Вся политика Густава была построена на надежде удачи наступательной войны. «Густав, — пишет его свояченица, — очень желал быть рыцарем и жить в период рыцарства». Любимейшими его удовольствиями были: карусели и рыцарские игры, и русская война едва ли была чем иным, как грандиозный карусель. С самого её начала Густав не сомневался в заключительном эффекте. До начала войны состоялось учреждение им нового ордена Меча большего креста для тех, которые выиграют сражение; король при этом объявил, что не желает носить его раньше, чем заслужит его на поле битвы. Он отправился в море в тот самый день, как Густав-Адольф отплыл в Германию для участия в тридцатилетней войне. Он при этом оделся «в куртку, расшитую так же, как у Густава-Адольфа; на широкой портупее висела шпага Карла XII». — Он вызвал поэта Леопольда в Финляндию, чтоб там же, на месте, отпраздновать все предполагаемые им победы.
Когда серьезная опасность грозила его стране, он забывал о себе. Преимущественно при таких условиях он оказывался патриотом, героем, монархом «Wenn er in höchster Gefahr für sein Land schwebend, sich selbst vergass. Unter solcben ümstânden, aber auch nur dann zeigte er sich als Patriot, als Held und Monarch»[15]
, — сказал польский историк Валериан Калинка.Едва ли даже враги в состоянии упрекнуть его в трусости; лично он не укрывался от опасности, его мужество особенно проявилось при Свенскзунде и Выборге. Гром пушек и грохот боя влияли на него эстетически и воспламеняли в нем настоящего героя. Трус не решился бы произвести революцию 1772 г., когда он рисковал короной и, быть может, даже жизнью; трус не мог в аньяльские дни с спокойным и улыбающимся лицом оставаться среди взбунтовавшейся армии. Трус, имея предостережете в кармане, не в состоянии спокойно явиться на маскарад, где и был гнусно убит Анкарстрёмом.
В царствование Густава III составлялись иногда прекрасные законы, но они не исполнялись и в шведских департаментах царили чрезвычайные беспорядки. Военное дело интересовало его не менее юриспруденции. Он столько же любил войну, как и блестящее театральное представление, но подвиг войны, конечно, не то, что подвиг оперного героя.
Густав никогда не переставал интересоваться литературой, искусством и развитием своего народа. Благодарные поэты и художники сплели ему лучший венец и озарили блеском его личность, его время.
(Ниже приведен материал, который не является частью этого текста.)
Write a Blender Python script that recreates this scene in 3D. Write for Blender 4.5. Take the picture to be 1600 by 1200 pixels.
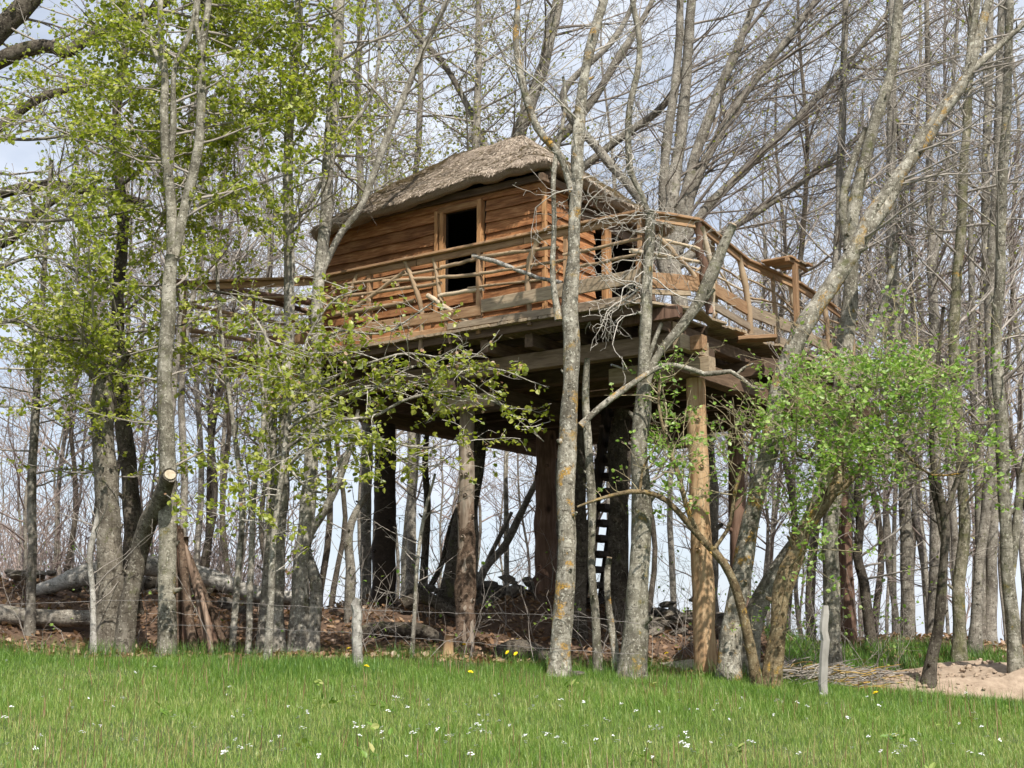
import bpy, math, random
import numpy as np
from mathutils import Vector, Matrix, noise as mnoise
random.seed(7); RNG = np.random.default_rng(7)
SC = bpy.context.scene
for o in list(bpy.data.objects): bpy.data.objects.remove(o)
COL = SC.collection

# ------------------------------------------------------------------ camera
F, HOR, EYE = 2100.0, 1000.0, 1.6            # focal length and horizon in photo pixels, eye height in metres
PITCH = math.atan((HOR - 600) / F)
cam = bpy.data.cameras.new('camera'); camo = bpy.data.objects.new('camera', cam); COL.objects.link(camo)
cam.sensor_width = 36; cam.lens = 36 * F / 1600; cam.clip_start = .1; cam.clip_end = 6000
camo.location = (0, 0, EYE); camo.rotation_euler = (math.pi / 2 + PITCH, 0, 0)
SC.camera = camo
# ------------------------------------------------------------------ sky and sun
SUN_AZ, SUN_EL = math.radians(20), math.radians(50)     # azimuth: to the right of straight behind the camera
sunv = Vector((math.sin(SUN_AZ) * math.cos(SUN_EL), -math.cos(SUN_AZ) * math.cos(SUN_EL), math.sin(SUN_EL)))
w = bpy.data.worlds.new('World'); SC.world = w; w.use_nodes = True
nt = w.node_tree; nt.nodes.clear()
sky = nt.nodes.new('ShaderNodeTexSky'); sky.sky_type = 'NISHITA'; sky.sun_disc = False
sky.sun_elevation = SUN_EL; sky.sun_rotation = math.atan2(sunv.x, sunv.y)
sky.air_density = 1.0; sky.dust_density = 2.2; sky.ozone_density = 1.0; sky.altitude = 900
tc = nt.nodes.new('ShaderNodeTexCoord'); mp = nt.nodes.new('ShaderNodeMapping'); mp.inputs['Scale'].default_value = (2.2, 2.2, 5.0)
cn = nt.nodes.new('ShaderNodeTexNoise'); cn.inputs['Scale'].default_value = 1.6; cn.inputs['Detail'].default_value = 7; cn.inputs['Roughness'].default_value = .55
cr = nt.nodes.new('ShaderNodeValToRGB'); cr.color_ramp.elements[0].position = .36; cr.color_ramp.elements[1].position = .62
cr.color_ramp.elements[0].color = (.42,) * 3 + (1,); cr.color_ramp.elements[1].color = (.97,) * 3 + (1,)
mx = nt.nodes.new('ShaderNodeMix'); mx.data_type = 'RGBA'; mx.inputs['B'].default_value = (6.9, 7.4, 8.3, 1)
bg = nt.nodes.new('ShaderNodeBackground'); bg.inputs['Strength'].default_value = .10
wo = nt.nodes.new('ShaderNodeOutputWorld')
L = nt.links.new
L(tc.outputs['Generated'], mp.inputs['Vector']); L(mp.outputs['Vector'], cn.inputs['Vector']); L(cn.outputs['Fac'], cr.inputs['Fac'])
L(cr.outputs['Color'], mx.inputs['Factor']); L(sky.outputs['Color'], mx.inputs['A']); L(mx.outputs['Result'], bg.inputs['Color']); L(bg.outputs[0], wo.inputs['Surface'])
sl = bpy.data.lights.new('sun', 'SUN'); sl.energy = 5.0; sl.angle = math.radians(.6); sl.color = (1, .955, .88)
slo = bpy.data.objects.new('sun', sl); COL.objects.link(slo); slo.location = (6, -10, 20)
slo.rotation_euler = (-sunv).to_track_quat('-Z', 'Y').to_euler()
SC.view_settings.view_transform = 'Standard'; SC.view_settings.look = 'None'; SC.view_settings.exposure = 0.42; SC.view_settings.gamma = 1
SC.render.engine = 'CYCLES'
SC.cycles.max_bounces = 3; SC.cycles.diffuse_bounces = 2; SC.cycles.transparent_max_bounces = 2; SC.cycles.use_light_tree = False; SC.cycles.caustics_reflective = False; SC.cycles.caustics_refractive = False; SC.cycles.use_adaptive_sampling = True; SC.cycles.adaptive_threshold = .025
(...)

Потомство видит теперь рядом с молодым королем-революционером короля мецената, как центр развития лучшей шведской жизни конца XVIII ст. — Сияние имени Густава III не меркнет в сознании шведов. Они его любят, они им гордятся. Он для них чарующий король — Tjusarkungen.
Плохие финансы постоянно напоминали ему о важности экономических вопросов, но он не находил времени предаваться трезвой и разумной финансовой политике, а старался выпутаться из затруднений подобно азартному игроку. Густав имел несчастье родиться в государстве, доходы которого были слишком ничтожны для его широких затей. Его изнеженный и развращенный двор утопал в роскоши. «Читая немецкие газеты, — ее Императорское Величество дивились турнирам короля шведского, дающего хороший вид худым делам, «car il peut tromper les ignorants» (потому что может обмануть невежд)».
В королевстве сильный голод (1784 г.), а Густав восхищается во Флоренции и Риме произведениями искусства, ведет изящные беседы с иностранными государями о благе народа, скупает картины и статуи. Густава III особенно интересовали двор и внешняя политика. Он сам был своим министром иностранных дел и своим собственным церемониймейстером. Никто из шведских королей более его не любил платья и драгоценности.
Густав кокетничал либерализмом, но тем не менее знатное происхождение составляло для него род исторической красоты.
Одна шведская писательница выразилась примерно так: «Кажется, что видишь пред собой человека, которому не удалось создать для себя дома, в котором он мог бы отдохнуть; он создал Версаль, но в формате жилетного кармана, где приходилось носить отличие Северной Звезды даже на халате и где, несмотря на все претензии игривого остроумия и изящного наслаждения, чувствовалось, что это общество, в котором скучно».
Временами, — как это было в 1776 г., — двор представлял из себя театральную труппу. Ферзен сравнивает Грипсгольм, где тогда находились, с посредственной гостиницей. Он рассказывает, что король, встав утром, сейчас же отправлялся в театр, чтобы вместе с актерами репетировать пьесы для предстоящего вечера. Его Величество часто обедал в театре и, по окончании представления, являлся со своими придворными поужинать в среде артистов.
Интерес Густава к театру — был интерес актера, а не поэта. Он жил театральными сплетнями и даже во время кампании 1788-1790 гг. аккуратно получал рапорты о театральной жизни. «Король будет в Стокгольме 4 сентября (1788 г.), прямо в оперу «Густав» (его сочинения)».